Produced by the Novel Glass Group, led by Professor Dan Hewak of the Optoelectronics Research Centre at the University of Southampton, these glasses are difficult to deposit as thick films using thermal techniques due to their complex chemistry, high melting points, and electrical insulating properties. Plasma App's novel Virtual Cathode Deposition (VCD) technique sidesteps these problems using pulsed beams of electrons to break up the GLS target material and deposit it as a thin film. Plasma App have now demonstrated very high deposition rates (> 0.2microns/min) of GLS glass onto a substrate at room temperature - over 10,000 times faster than conventional deposition by RF sputtering.

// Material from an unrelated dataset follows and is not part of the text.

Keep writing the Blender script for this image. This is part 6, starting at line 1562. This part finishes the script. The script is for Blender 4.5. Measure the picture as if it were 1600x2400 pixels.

The project collaborators intend to produce well-characterised samples of a range of novel GLS based optics for dissemination to members of EPSRC-funded Chalcogenide Advanced Manufacturing Partnership. The wider community of chalcogenide glass users, especially those pursing optical applications for aerospace, defence and infrared imaging, or electronic applications such as next generation memory, will also use them.
"This project provides a clear road-map to increase the uptake of GLS glass into new technology areas that were previously considered difficult to access," explained Dmitry Yarmolich, Plasma App CEO.
Professor Dan Hewak said: "We want to be able to give end users of IR optics a safe, robust, and high performance alternative to arsenic based glasses and a faster more accurate deposition method."